# WRITTEN TASK
Retype nothing but the lines from the start of the material up to and including the line with "RND.uniform(-.03, .03), RND.uniform(-.12, .12))". Pictures don't belong in the copy.

# DATA LINES
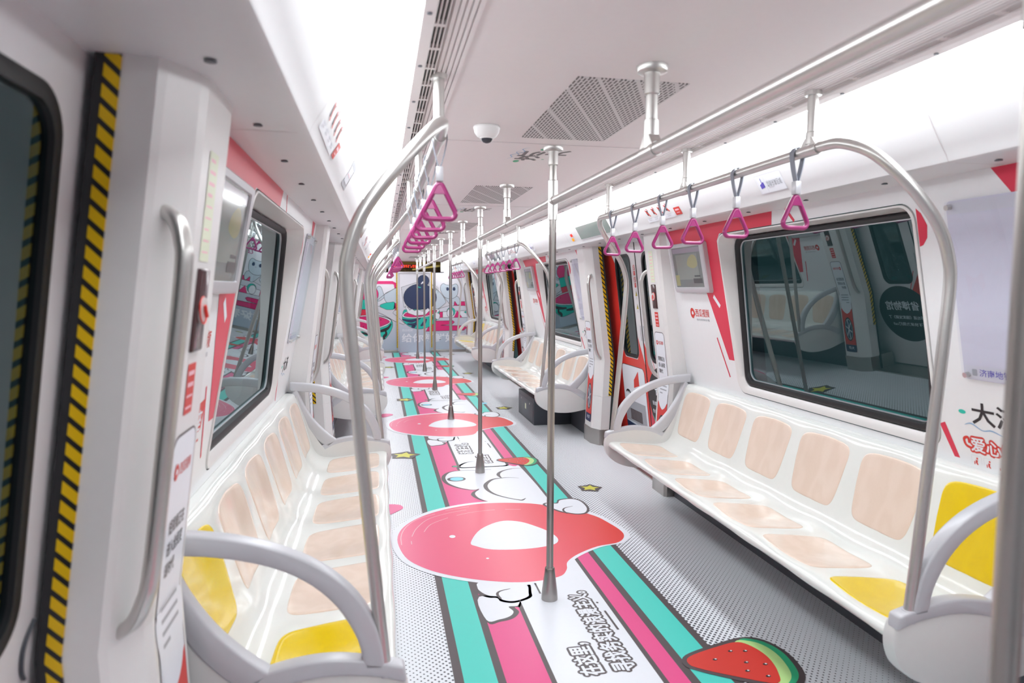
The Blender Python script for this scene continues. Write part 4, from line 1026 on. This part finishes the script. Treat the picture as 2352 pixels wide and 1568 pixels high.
for i, yc in enumerate(BAYS):
    for sd in (1, -1):
        nm = 'right' if sd > 0 else 'left'
        for k in range(6):
            y = yc + (-.955, -.565, -.185, .15, .515, .875)[k] + (.0 if sd > 0 else -.02)
            lb = '%s magenta hanging strap from the near end of the %s %s rail' % (ORD[k], ['nearest', 'middle', 'farthest'][i], nm)
            if proto is None:
                proto = thing('hanging_strap', lb, 'hanging strap', group='magenta hanging straps')
                link('strap_belt', S_BELT, proto); link('clamp_sleeve', S_CLIP, proto); link('triangle_handle', S_HAND, proto); t = proto
                t.location = (sd * XR, y, 1.912)
            else: t = dup_at(proto, (sd * XR, y, 1.912), 0, lb)
            t.rotation_euler = (RND.uniform(-.03, .03), RND.uniform(-.03, .03), RND.uniform(-.12, .12))

# ------------------------------------------------------------------ centre rail, floor poles
PY = [0.70] + [3.04 + 2.278 * k for k in range(6)]
t = thing('overhead_rail', 'long steel overhead grab rail along the middle of the ceiling', 'grab rail', (0, 0, 0))
b = MB(); b.tube([(0, -2.2, 1.861), (0, 4, 1.861), (0, 9, 1.861), (0, 14.47, 1.861)], .0175, 20); b.obj('rail_tube', M_STEEL, t, angle=60)
b = MB()
FL = [(.046, 2.1), (.046, 2.092), (.043, 2.084), (.036, 2.081), (.0225, 2.080), (.0225, 2.022), (.0195, 2.018)]
b.lathe(FL + [(.0178, 2.018), (.0178, 1.95), (.0215, 1.948), (.0215, 1.87)], 24)
b.tube([(0, -.045, 1.861), (0, .045, 1.861)], .0205, 18); b.prism([(-.05, 1.87), (.05, 1.87), (.02, 1.905), (-.02, 1.905)], lambda y, z: (-.016, y, z), lambda y, z: (.016, y, z))
HP = b.mesh('hanger_post', M_STEEL, angle=24)
for k in range(-1, 6): link('hanger_post', HP, t, (0, 1.9 + 2.278 * k, 0))
b = MB(); b.lathe([(.0165, .12), (.0165, 2.03)], 24); P_TUBE = b.mesh('pole_tube', M_STEELD, angle=60)
b = MB(); b.lathe(FL, 28); P_FL = b.mesh('ceiling_flange', M_STEEL, angle=24)
b = MB(); b.lathe([(.0215, 1.775), (.0215, 1.95), (.018, 1.953)], 24); b.tube([(0, -.045, 1.861), (0, .045, 1.861)], .0205, 18); P_COL = b.mesh('rail_collar', M_STEEL, angle=24)
b = MB(); b.lathe([(.0385, 0), (.0385, .012), (.036, .045), (.0305, .09), (.0245, .135), (.0225, .152), (.0205, .155), (.018, .152)], 28); P_BASE = b.mesh('base_cone', M_STEELD, angle=40)
PLB = ['blurred steel floor pole at the right frame edge', 'steel floor pole standing in front of the large red drop graphic', 'second steel floor pole, standing on the white cloud graphic', 'third steel floor pole along the aisle',
       'fourth steel floor pole along the aisle', 'fifth steel floor pole along the aisle', 'farthest steel floor pole where the overhead rail ends']
for k, y in enumerate(PY):
    t = thing('floor_pole', PLB[k], 'grab pole', (0, y, 0), 0, 'floor to ceiling poles')
    tb = link('pole_tube', P_TUBE, t); link('rail_collar', P_COL, tb); link('ceiling_flange', P_FL, t); link('base_cone', P_BASE, t)

# ------------------------------------------------------------------ end wall with mural
YE = 15.9
def Mz(zx, zy):
    px = 820 + zx / 5.227; py = 560 + zy / 5.227
    return (-.757 + (px - 875) / 99.4, (809 - py) / 98.9)
b = MB()
b.prism([(-1.5, 0), (1.5, 0), (1.5, 1.86), (-1.5, 1.86)], lambda x, z: (x, YE, z), lambda x, z: (x, YE + .06, z))
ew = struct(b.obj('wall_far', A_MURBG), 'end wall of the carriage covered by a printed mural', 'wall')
mu = Art(lambda u, v, h: (u, YE - .0006 - h, v), .0005)
mp = lambda P: [Mz(*p) for p in P]
def mpoly(P, m, l, blob=False, ink=True):
    (mu.blob if blob else mu.poly)(mp(P), m, l)
    if ink: mu.line(mp(P), .008, A_BLACK, l + .5, 4 if blob else 0, True)
# left panel
mu.line(mp([(20, 470), (430, 470), (462, 485), (472, 545)]), .070, A_MURALPINK, 2, 0)
mpoly([(240, 600), (250, 530), (275, 512), (300, 530), (320, 590), (335, 640), (260, 690)], A_CATBLUE, 2, True)
mpoly([(335, 610), (400, 570), (492, 540), (492, 715), (380, 715), (338, 670)], A_CATBLUE, 3, True)
mpoly(ellipse(150, 610, 115, 110), A_MURALPINK, 3); mpoly([(-40, 670), (255, 670), (255, 785), (-40, 785)], A_MTEAL, 4); mpoly([(-40, 787), (255, 787), (255, 865), (-40, 865)], A_RED, 4)
mpoly([(-60, 1050), (-60, 900), (60, 865), (260, 860), (380, 890), (425, 935), (420, 1010), (370, 1100), (310, 1145), (150, 1120), (50, 1080)], A_MTEAL, 5, True)
for P in ([(410, 955), (370, 1010), (300, 1040), (240, 1050)], [(345, 1035), (350, 1080), (325, 1110), (330, 1140)], [(60, 1062), (160, 1080), (250, 1075)]): mu.line(mp(P), [.03, .075, .04], A_BLACK, 6, 5)
mpoly([(-60, 900), (60, 858), (250, 860), (380, 895), (408, 930), (360, 975), (240, 1015), (60, 1045), (-60, 1050)], A_WHITE, 7, True); mpoly([(-60, 915), (60, 872), (250, 872), (360, 905), (392, 935), (345, 965), (240, 1000), (60, 1030), (-60, 1035)], A_MURALPINK, 8, True)
for q in ((140, 1000), (85, 990), (290, 910)): mu.poly(mp(ellipse(q[0], q[1], 7, 5, 10)), A_BLACK, 9)
mpoly([(278, 745), (340, 712), (405, 703), (452, 705), (452, 790), (370, 795)], A_MTEAL, 5, True); mpoly([(452, 706), (494, 730), (494, 790), (440, 800)], A_MURALPINK, 5)
mpoly([(255, 745), (360, 790), (430, 790), (470, 770), (430, 830), (494, 880), (575, 960), (560, 970), (440, 920), (340, 860), (255, 820)], A_LGREY, 6)
mu.line(mp([(250, 680), (340, 605), (490, 520)]), .008, A_BLACK, 5)
# door panel figure seen from behind: hair, bun, collar, slice of melon
mpoly([(532, 525), (700, 470), (900, 490), (1060, 660), (1130, 735), (940, 790), (560, 760)], A_LGREY, 2, False)
mpoly(ellipse(795, 445, 68, 68), A_NAVY, 3); mpoly(ellipse(755, 645, 197, 162), A_NAVY, 4)
mu.blob(mp([(765, 480), (790, 452), (795, 470), (775, 485)]), A_WHITE, 5); mu.line(mp([(728, 515), (745, 525), (765, 525)]), .02, A_MTEAL, 5)
mpoly([(545, 870), (560, 800), (620, 790), (900, 780), (975, 790), (985, 830), (960, 900), (880, 985), (740, 1022), (620, 985), (550, 920)], A_MTEAL, 5, True)
for P in ([(540, 905), (650, 925), (760, 890)], [(600, 960), (690, 965), (730, 915)], [(830, 900), (800, 950), (760, 985)], [(900, 870), (880, 930)], [(650, 1000), (700, 985)]): mu.line(mp(P), [.03, .08, .03], A_NAVY, 6, 5)
mpoly([(540, 860), (600, 810), (760, 790), (900, 780), (980, 790), (960, 830), (860, 870), (700, 892), (580, 885)], A_WHITE, 7, True); mpoly([(560, 855), (610, 822), (760, 805), (900, 795), (955, 800), (930, 828), (850, 858), (700, 878), (590, 872)], A_MURALPINK, 8, True)
mpoly([(575, 745), (610, 770), (630, 795), (660, 780), (690, 805), (720, 785), (780, 808), (820, 790), (850, 770), (870, 800), (820, 850), (700, 862), (610, 830)], A_WHITE, 9)
mpoly([(935, 830), (975, 835), (992, 860), (975, 905), (940, 895)], A_WHITE, 9, True)
# lower pink shape and right side
mpoly([(820, 1050), (860, 985), (935, 925), (1150, 922), (1168, 940), (1140, 968), (1000, 978), (1290, 985), (1315, 1010), (1280, 1040), (1000, 1045)], A_MURALPINK, 4, False)
mpoly([(945, 885), (945, 820), (1330, 800), (1330, 885)], A_WHITE, 2, False); mpoly([(1140, 692), (1330, 692), (1330, 742), (1140, 742)], A_MURALPINK, 3, False)
mpoly([(985, 885), (985, 820), (1025, 818), (1025, 885)], A_MURALPINK, 3, False); mpoly(ellipse(1125, 815, 50, 52), A_MTEAL, 4); mpoly(ellipse(1115, 830, 40, 52), A_WHITE, 5); mpoly([(1160, 885), (1200, 800), (1262, 885)], A_MURALPINK, 5, False); mpoly([(1280, 820), (1330, 795), (1330, 845)], A_MTEAL, 4, False)
mpoly([(940, 560), (1000, 590), (1058, 680), (1050, 720), (940, 780)], A_CATBLUE, 3, True)
mpoly([(1060, 640), (1200, 630), (1232, 680), (1225, 725), (1205, 735), (1170, 690), (1160, 740), (1130, 745), (1090, 700)], A_CATBLUE, 4, True)
mpoly([(1000, 560), (1005, 500), (1035, 477), (1065, 492), (1105, 495), (1150, 492), (1185, 480), (1210, 510), (1210, 580), (1190, 630), (1130, 660), (1050, 640)], A_CATBLUE, 5, True)
for q in (1085, 1163): mu.poly(mp(ellipse(q, 543, 17, 21)), A_NAVY, 7)
mu.line(mp([(1125, 575), (1135, 570), (1132, 560)]), .006, A_BLACK, 7); mu.line(mp([(1060, 530), (1085, 522)]), .006, A_BLACK, 7); mu.line(mp([(1150, 522), (1180, 518)]), .006, A_BLACK, 7)
for P in ([(955, 505), (955, 560)], [(970, 520), (970, 590)]): mu.line(mp(P), .007, A_BLACK, 6)
x0, z0 = Mz(533, 1180); x1, _ = Mz(1308, 1180)
mu.text('给你新鲜好看', x0, z0, .205, A_WHITE, 9.2, x1 - x0, .022)
x0, z0 = Mz(540, 1050); mu.text('西瓜视频', x0, z0, 0.058, A_WHITE, 9.2, .24, .006)
mu.done('end_wall_mural', ew)
# frame of the centre door, hazard strips, skirting
xa, xb = -.325, .345
b = MB()
for xx in (xa - .06, xb): b.box((xx + .012, YE - .022, .03), (xx + .048, YE - .007, 1.83))
b.box((xa - .05, YE - .02, 1.815), (xb + .05, YE - .006, 1.86))
b.obj('door_frame', M_SILV, ew, bevel=.003)
b = MB()
for xx in (xa - .073, xb + .045): b.box((xx, YE - .024, .11), (xx + .028, YE - .021, 1.85))
b.obj('hazard_strip', M_HAZ, ew)
b = MB(); b.box((-1.3, YE - .03, 0), (xa - .05, YE - .008, .06)); b.box((xb + .05, YE - .03, 0), (1.3, YE - .008, .06)); b.obj('skirting', M_STEELD, ew, bevel=.003)
# dim recess above the end wall with its red LED board and yellow beam
b = MB(); b.box((-.66, YE + .5, 1.8), (.7, YE + .55, 2.2)); b.box((-.66, YE, 1.84), (.7, YE + .55, 1.86))
k_ = struct(b.obj('wall_far_recess', mat('ochre_slat_panel', 'a8842c', 0.5)), 'dim ochre recess above the end wall', 'wall')
b = MB()
for k in range(34): b.box((-.6 + k * .037, YE + .47, 1.86), (-.585 + k * .037, YE + .5, 2.02))
b.obj('vertical_slat', mat('brown_slat', '3d2c0d', 0.5), k_)
b = MB(); b.prism([(-.02, 1.93), (.75, 2.05), (.75, 2.0), (-.02, 1.90)], lambda x, z: (x, YE + .15, z), lambda x, z: (x, YE + .2, z)); tag(b.obj('yellow_beam', mat('pale_yellow_paint', 'd8c060', 0.5)), 'slanting pale yellow beam above the end wall', 'beam')
t = thing('led_board', 'red LED text board above the end wall door', 'LED board', (-.15, YE + .3, 1.98))
b = MB(); b.box((-.36, 0, -.02), (.36, .02, .06)); b.obj('board_case', M_BLACK, t)
b = MB()
for r in range(2):
    for k in range(13):
        for q in range(3):
            if RND.random() < .75: b.box((-.34 + k * .053 + q * .012, -.002, -.012 + r * .035 + RND.choice((0, .008))), (-.333 + k * .053 + q * .012 + .006, 0, .006 + r * .035))
b.obj('led_dots', M_LED, t)
for sd in (1, -1):
    b = MB(); b.prism([(.62, 1.86), (1.5, 1.86), (1.5, 2.2), (.62, 2.2)], lambda x, z: (sd * x, YE, z), lambda x, z: (sd * x, YE + .05, z)); struct(b.obj('wall_far_corner', M_COVE), 'white %s corner panel over the end wall' % ('right' if sd > 0 else 'left'), 'wall')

# SOLUTION TO THIS EXERCISE
The Blender Python script for this scene continues. Write part 4, from line 1026 on. This part finishes the script. Treat the picture as 2352 pixels wide and 1568 pixels high.
for i, yc in enumerate(BAYS):
    for sd in (1, -1):
        nm = 'right' if sd > 0 else 'left'
        for k in range(6):
            y = yc + (-.955, -.565, -.185, .15, .515, .875)[k] + (.0 if sd > 0 else -.02)
            lb = '%s magenta hanging strap from the near end of the %s %s rail' % (ORD[k], ['nearest', 'middle', 'farthest'][i], nm)
            if proto is None:
                proto = thing('hanging_strap', lb, 'hanging strap', group='magenta hanging straps')
                link('strap_belt', S_BELT, proto); link('clamp_sleeve', S_CLIP, proto); link('triangle_handle', S_HAND, proto); t = proto
                t.location = (sd * XR, y, 1.912)
            else: t = dup_at(proto, (sd * XR, y, 1.912), 0, lb)
            t.rotation_euler = (RND.uniform(-.03, .03), RND.uniform(-.03, .03), RND.uniform(-.12, .12))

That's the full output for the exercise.